Sınav sistemimiz ise gençlerimizin tüm geleceğini
etkileyecek şekilde 160 dakikayla sınırlandırılmış. 160 dakikada 160 soruyu
yaptı yaptı; yapamadı, heyecanlandı, hastalandı hiçbir mazereti yok. İstenen
puanı alamadıysa birkaç yıl daha hazırlanma yoluna gidiyor. Bu aşamada ailenin
maddi olarak sunduğu ya da sunmak zorunda olduğu paranın hattı hesabı yoktur.
YGS sınavında, 160 dakika başını kaldırmadan soruları
yapmak, zamanla yarışmak için terleyen gençlerimize bir göz attım. Çoğu Fen
Bilimleri ve Temel Matematik’te yoklar.
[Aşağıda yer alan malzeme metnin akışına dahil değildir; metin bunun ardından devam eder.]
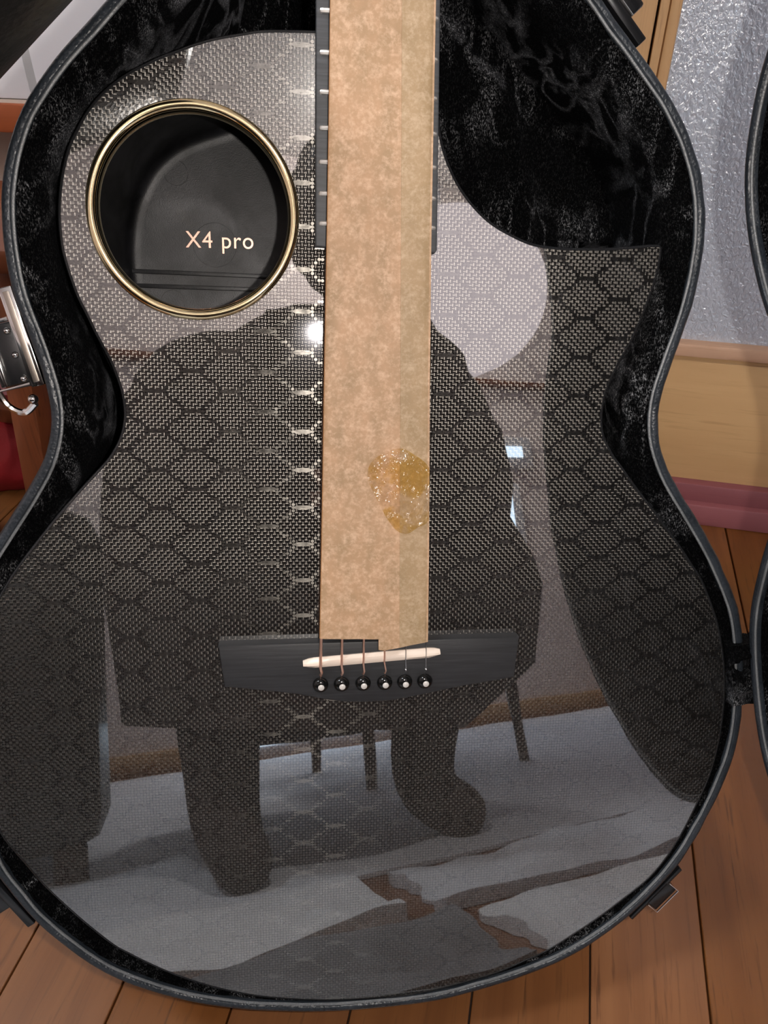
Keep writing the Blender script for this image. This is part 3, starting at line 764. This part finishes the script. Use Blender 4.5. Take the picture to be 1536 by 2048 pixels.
# padded black armchair arm
ya = .30
p1, p2 = atY(230, -90, ya), atY(-60, 225, ya)
dirv = (p2-p1).normalized(); perp = dirv.cross((p1-C).normalized()).normalized()
if perp.z < 0: perp = -perp
if perp.x > 0: perp = -perp
ra = .062
cA = [p1+perp*ra-dirv*.05, p2+perp*ra+dirv*.15]
base_chair = Vector((cA[1].x-.12, ya+.05, 0))
ch = empty('black_armchair', base_chair, 'black padded leather armchair arm slanting across the upper left corner', 'armchair')
n_ = 14; ptsA = [cA[0].lerp(cA[1], i/n_)-base_chair for i in range(n_+1)]
arm = tube('padded_arm', ptsA, ra, M['blackleather'], ch, 28, radii=[ra*(.2 if i in (0, n_) else (.75 if i in (1, n_-1) else 1)) for i in range(n_+1)])
tube('arm_post', [ptsA[-2], Vector((0, 0, .12)), Vector((0, 0, .0))], .018, M['darkwood'], ch, 12)
box('seat', (-.42, -.2, .0), (-.02, .2, .12), M['blackleather'], ch, .03)
# red-brown stool
ys = .52
def W(x, y, Y=ys): return atY(x, y, Y)
tl, bl_ = W(2, 520), W(78, 985)
tl2, bl2 = W(-60, 545), W(22, 985)
st_base = Vector((bl_.x-.1, ys, 0))
stl = empty('wooden_stool', st_base, 'red brown wooden stool with splayed square legs behind the chrome latch', 'stool')
def beam(name, a, b, wx, wy, mat, parent, base):
    a, b = Vector(a)-base, Vector(b)-base; d = (b-a); L = d.length; z = d.normalized(); y = Vector((0, 1, 0)); x = y.cross(z).normalized(); y = z.cross(x)
    m = Matrix((x, y, z)).transposed().to_4x4(); m.translation = a
    return box(name, (-wx/2, -wy/2, 0), (wx/2, wy/2, L), mat, parent, .002, m)
def ext(a, b, Z): t = (Z-a.z)/(b.z-a.z); return a+(b-a)*t
lg_a, lg_b = W(20, 560), W(74, 880)
A0 = ext(lg_a, lg_b, .0); A1 = ext(lg_a, lg_b, .33)
beam('leg', A0, A1, .026, .026, M['mahogany'], stl, st_base)
wdt = .27; depth = .14
# mirrored legs to the left and the back
B0 = Vector((2*A1.x-A0.x-wdt-.0, A0.y, 0)); B1 = Vector((A1.x-wdt, A1.y, A1.z))
beam('leg', B0, B1, .026, .026, M['mahogany'], stl, st_base)
for a, b in ((A0, A1), (B0, B1)): beam('leg', a+Vector((0, depth, 0)), b+Vector((0, depth, 0)), .026, .026, M['mahogany'], stl, st_base)
box('seat', tuple(B1-st_base+Vector((-.02, -.02, 0))), tuple(A1-st_base+Vector((.02, depth+.02, .02))), M['mahogany'], stl, .004)
s1_ = A0.lerp(A1, .3); s2_ = B0.lerp(B1, .3)
beam('stretcher', s1_+Vector((0, depth, 0)), s2_+Vector((0, depth, 0)), .018, .018, M['mahogany'], stl, st_base)
# bags on the floor
def blob(name, c, r, mat, label, cat, seed, flatz=.6):
    bm = bmesh.new(); bmesh.ops.create_icosphere(bm, subdivisions=4, radius=1.)
    for v in bm.verts:
        p = v.co.copy(); d = 1+.22*noise.noise(p*1.6+Vector((seed, 0, 0)))+.07*noise.noise(p*5+Vector((seed, 3, 0)))
        q = Vector((p.x*r[0], p.y*r[1], p.z*r[2]))*d
        q.z = max(q.z, -r[2]*flatz); v.co = q+Vector((0, 0, r[2]*flatz+.001))
    o = frombm(name, bm, mat); o.location = c; return tag(o, label, cat)
rc = W(10, 905, .62)
blob('cloth_bag', (rc.x-.03, .675, 0), (.062, .05, .06), M['red'], 'red cloth bag slumped on the floor beneath the stool', 'bag', 1)
blob('folded_jacket', (rc.x-.0, .42, 0), (.10, .06, .036), M['charcoal'], 'charcoal jacket heaped on the floor in front of the red bag', 'jacket', 5)

# ================================================================ THE ROOM BEHIND THE CAMERA (seen mirrored in the guitar)
# rug
def sheet(name, x0_, x1_, y0_, y1_, h, mat, label, cat, amp=.006, seed=0, nn=48):
    vs = []; fs = []
    for j in range(nn+1):
        for i in range(nn+1):
            s, t = i/nn, j/nn; x = x0_+(x1_-x0_)*s; y = y0_+(y1_-y0_)*t
            jx = noise.noise(Vector((t*5, seed, 0)))*.03*(x1_-x0_); 
            z = h+amp*(noise.noise(Vector((x*7+seed, y*14, 0)))+.5*noise.noise(Vector((x*20, y*30, seed)))+.6)
            vs.append(Vector((x+jx, y+.02*noise.noise(Vector((x*6, seed, 2))), max(z, .002))))
    W_ = nn+1
    for j in range(nn):
        for i in range(nn): a = j*W_+i; fs.append((a, a+1, a+W_+1, a+W_))
    n_ = len(vs); vs += [Vector((v.x, v.y, .0008)) for v in vs]; fs += [tuple(q+n_ for q in f[::-1]) for f in fs]
    rim = [i for i in range(W_)]+[j*W_+nn for j in range(1, nn+1)]+[nn*W_+i for i in range(nn-1, -1, -1)]+[j*W_ for j in range(nn-1, 0, -1)]
    for a, b in zip(rim, rim[1:]+rim[:1]): fs.append((a, b, b+n_, a+n_))
    return tag(mesh(name, vs, fs, mat), label, cat)
sheet('floor_rug', -.5, 1.75, -1.62, -.235, .004, M['rug'], 'pale grey rug on the floor, mirrored in the lower guitar body', 'rug', .003, 2)
sheet('packing_sheet', .15, .55, -.03, .10, .004, M['foam'], 'white packing sheet on the floor, mirrored at the lower right of the body', 'sheet', .010, 6)
sheet('grey_blanket', .14, .74, -.195, -.065, .006, M['rug'], 'folded pale blanket on the floor, mirrored between sheet and rug', 'blanket', .012, 9)
sheet('foam_wrap', -.3, .10, -.22, -.07, .005, M['foam'], 'crumpled foam wrap mirrored near the lower left edge', 'wrap', .012, 12)
sheet('cleaning_cloth', -.30, .13, -.055, .085, .004, M['greycloth'], 'dark grey cloth spread on the floor, mirrored at the bottom of the body', 'cloth', .010, 15)
# ceiling lamp
lc = mir(905, 590, -1.15)
lp = empty('pendant_lantern', Vector((lc.x, lc.y, ZC)), 'large round paper lantern hanging from the ceiling, mirrored right of the fretboard', 'lamp')
dz = lc.z-ZC; R0 = (mir(1056, 600, -1.15)-lc).length
lathe('lantern_shade', [(.05, dz-R0*.86)]+[(R0*math.cos(a)*(1+.006*math.cos(a*60)), dz+R0*.88*math.sin(a)) for a in [(-78+156*i/60)*math.pi/180 for i in range(61)]]+[(.05, dz+R0*.86)], M['lantern'], lp, (0, 0, 0), 48)
lathe('lamp_cord', [(.001, dz+R0*.7), (.004, dz+R0*.7), (.004, -.02), (.05, -.018), (.05, -.001), (.001, -.001)], M['white'], lp, (0, 0, 0), 16)
l2c = mir(765, 180, -1.0); kx = (ZC-H)/(l2c.z-H)
rr_ = mir(765, 180, -2.0)-l2c; tt = (ZC-l2c.z)/rr_.z; l2c = l2c+rr_*tt
cl3 = empty('ceiling_light', Vector((-.95, -.15, ZC)), 'flat round ceiling light above the white cabinet, outside the reflection', 'lamp')
lathe('light_diffuser', [(.001, -.055), (.13, -.05), (.16, -.03), (.16, -.012), (.001, -.012)], M['lamp2'], cl3, (0, 0, 0), 40)
lathe('light_base', [(.001, -.0125), (.175, -.0125), (.18, -.001), (.001, -.001)], M['white'], cl3, (0, 0, 0), 40)
cl2 = empty('ceiling_light', Vector((l2c.x, l2c.y, ZC)), 'added flat round ceiling light brightening the room, mirrored behind the paper strip', 'lamp')  # added to brighten the room, its reflection covered by the paper
lathe('light_diffuser', [(.001, -.055), (.13, -.05), (.16, -.03), (.16, -.012), (.001, -.012)], M['lamp'], cl2, (0, 0, 0), 40)
lathe('light_base', [(.001, -.0125), (.175, -.0125), (.18, -.001), (.001, -.001)], M['white'], cl2, (0, 0, 0), 40)
# windows in the far wall
def wpane(x0_, x1_, z0_, z1_, nm):
    o = box(nm, (x0_-.04, YB-.005, z0_-.04), (x1_+.04, YB+.03, z1_+.04), M['white'], None, .004); tag(o, {'window_1': 'upper narrow bright window in the far wall', 'window_2': 'wide bright window at waist height in the far wall', 'window_3': 'low bright window just above the baseboard of the far wall'}[nm], kind='structure')
    n_p = max(1, round((x1_-x0_)/.28))
    for q in range(n_p): box('window_pane', (x0_+(x1_-x0_)*q/n_p+.006, YB+.028, z0_), (x0_+(x1_-x0_)*(q+1)/n_p-.006, YB+.034, z1_), M['window'], o)
ym = YB+.03
a, b = mir(430, 872, ym), mir(1050, 915, ym); wpane(a.x, b.x, b.z, a.z, 'window_1')
a, b = mir(430, 985, ym), mir(1046, 1135, ym); wpane(a.x, b.x, b.z, a.z, 'window_2')
a, b = mir(474, 1440, ym), mir(800, 1500, ym); wpane(a.x, b.x, .035, .17, 'window_3')
# sofa
sx1 = mir(300, 1600, -.47).x-.045; sf = empty('black_sofa', Vector((sx1-.6, -.85, 0)), 'black sofa mirrored along the left of the guitar body', 'sofa')
box('seat', (-.6, -.35, .04), (.44, .36, .34), M['blackleather'], sf, .03)
box('armrest', (.445, -.36, .04), (.6, .38, .50), M['blackleather'], sf, .05)
box('backrest', (-.6, -.50, .04), (.6, -.37, .86), M['blackleather'], sf, .05)
for x in (-.55, .55):
    for y in (-.45, .33): box('foot', (x-.02, y-.02, 0), (x+.02, y+.02, .05), M['darkwood'], sf, .003)
# chair
cY = -.80
cl = [mir(745, 1590, cY), mir(1030, 1540, cY-.05)]
cbase = Vector((cl[0].x+.15, cY-.2, 0))
chr_ = empty('dining_chair', cbase, 'dark wooden dining chair standing on the rug behind the photographer', 'chair')
for x, y in ((cl[0].x, cY), (cl[0].x+.36, cY), (cl[0].x+.02, cY-.36), (cl[0].x+.34, cY-.36)):
    tube('leg', [Vector((x, y, .005))-cbase, Vector((x+(.02 if x < cbase.x else -.02), y-.01, .42))-cbase], .014, M['darkwood'], chr_, 10, radii=[.011, .019])
box('seat', (cl[0].x-.02-cbase.x, -.20, .42), (cl[0].x+.38-cbase.x, .22, .45), M['darkwood'], chr_, .008)
box('backrest', (cl[0].x+.0-cbase.x, -.20, .62), (cl[0].x+.36-cbase.x, -.175, .82), M['darkwood'], chr_, .008)
for dx in (.01, .33): box('back_post', (cl[0].x+dx-cbase.x, -.20, .44), (cl[0].x+dx+.025-cbase.x, -.175, .84), M['darkwood'], chr_, .004)
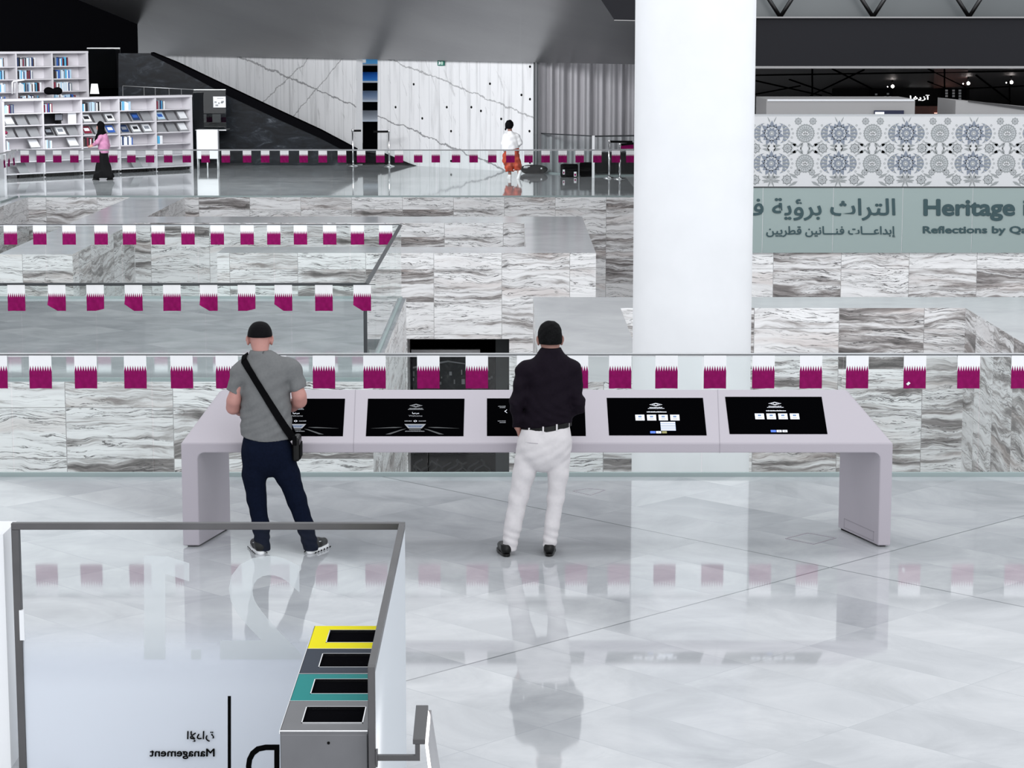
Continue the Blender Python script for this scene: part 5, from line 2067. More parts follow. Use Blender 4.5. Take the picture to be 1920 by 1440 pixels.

Varsa yoksa Türkçe ve Sosyal konularını
yapmaya çalışıyorlar. Çocuklarımızın çoğu sayısal zeka olmamasına rağmen iyi
bölümler sayısal alanda olduğu için çocuklarımızı zorla sayısalcı yapmaya
çalışıyoruz. Maalesef sevdikleri ve yeteneklerine uygun bölümler de seçilmiyor.
Çünkü en iyi iş, mezun olduğun zaman bulabileceğin iştir bu ülkede.
Sınav sistemi, sorumluluk alınmadan sosyal hayattan kopuk bir eğitim sistemi çıkmaz yoldur.
Biz yıllardır 2 milyonu aşkın çocuğumuzu bu çıkmaz sokaktan geçirmeye çalışıyoruz.
Sınav isimlerini, sistemi değiştiriyoruz. Sonuç : Bir çıkmaz sokaktan yeni çıkmaz yola girmek.
İşin garibi sanayide meslek öğrenecek, zanaat öğrenecek bir nesil de çıkmayacak bu sistemle.
Çünkü 18 yaşını bitirmiş bir çocuğa meslek öğretilemeyeceği gibi üniversiteyi okuyup da 23-24 yaşında
, alanında iş bulamayan bir gencin yeni meslek öğrenmesi maalesef mümkün gözükmüyor.
Yazımı, -konumuza uygun- Aşık Veysel’in şiirinin ilk kıtasıyla bitirelim:
“Uzun ince bir yoldayım/Gidiyorum gündüz gece/Bilmiyorum ne haldayım/Gidiyorum gündüz gece”
Teminatımız olacak olan gençlerin umutlarını, geleceklerini yok etmeyelim. Yeni sistemler bulalım.